According to a report released by the Moshe Kantor Database for the Study of Contemporary Antisemitism and Racism at Tel Aviv University, current trends in antisemitism are worrisome. Although the overall number of incidents was down in 2013 as compared to the year before, this was due mainly to a spike in 2012, rather than an actual improvement in the worldwide situation.
Some 554 violent incidents were reported in 2013, including attacks “with weapons or without, by arson, vandalism or direct threats against Jewish persons or institutions such as synagogues, community centers, schools, cemeteries, monuments as well as private property.”
However, in a survey by the Fundamental Rights Agency (FRA), a research branch of the European Union (EU), published in November 2013, a staggering 77% of Jews admitted they would not even report antisemitic experiences to authorities. The TAU report suggests, therefore, that the actual number of incidents is much higher.
“The major conclusion of research conducted by the Kantor Center team and supported by both community reports and independent surveys by non-Jewish sources, is that the anxiety felt by Jews, both as individuals and as communities, originates in the growing intensity of and increase in insults, abusive language and behavior, threats and harassments, and not necessarily in an increase in the number of violent incidents,” the report says.
Among all registered cases worldwide there were 25 attacks with weapons, 98 cases of weaponless violence, 9 cases of arson, 89 direct threats, and 333 incidents of vandalism.

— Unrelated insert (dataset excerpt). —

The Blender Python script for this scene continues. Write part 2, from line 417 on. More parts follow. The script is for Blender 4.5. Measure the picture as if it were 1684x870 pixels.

The targets of such incidents were 185 persons, 67 synagogues, 52 community centers and schools, 90 cemeteries and memorial sites, and 160 private properties.
The Kantor Center concluded that the current rate of anti-Semitism cannot be attributed to a specific cause or trigger, such as the Arab-Israeli conflict, since no such major incident took place. Rather, the world is witnessing what the authors of the report called “net anti-Semitism”, or an overall “escalation in anti-Jewish atmosphere” which has manifested in an “almost daily phenomenon.”
Other than 2012, which saw 686 registered violent incidents, the annual average of reported anti-Semitic incidents for the past decade was 550. The previous decade (1994-2004) saw only 150-200 reported incidents per year. The number of direct attacks against individuals has also risen steadily over the years, mostly perpetrated at random either without weapons or with whatever the attacker found at hand.
Some examples of the virulently growing anti-Semitic environment include the widespread use of the “quenelle” salute, especially in and around Jewish sites, campaigns to ban or denigrate circumcision and kosher slaughter, and the increasing popularity of the BDS movement.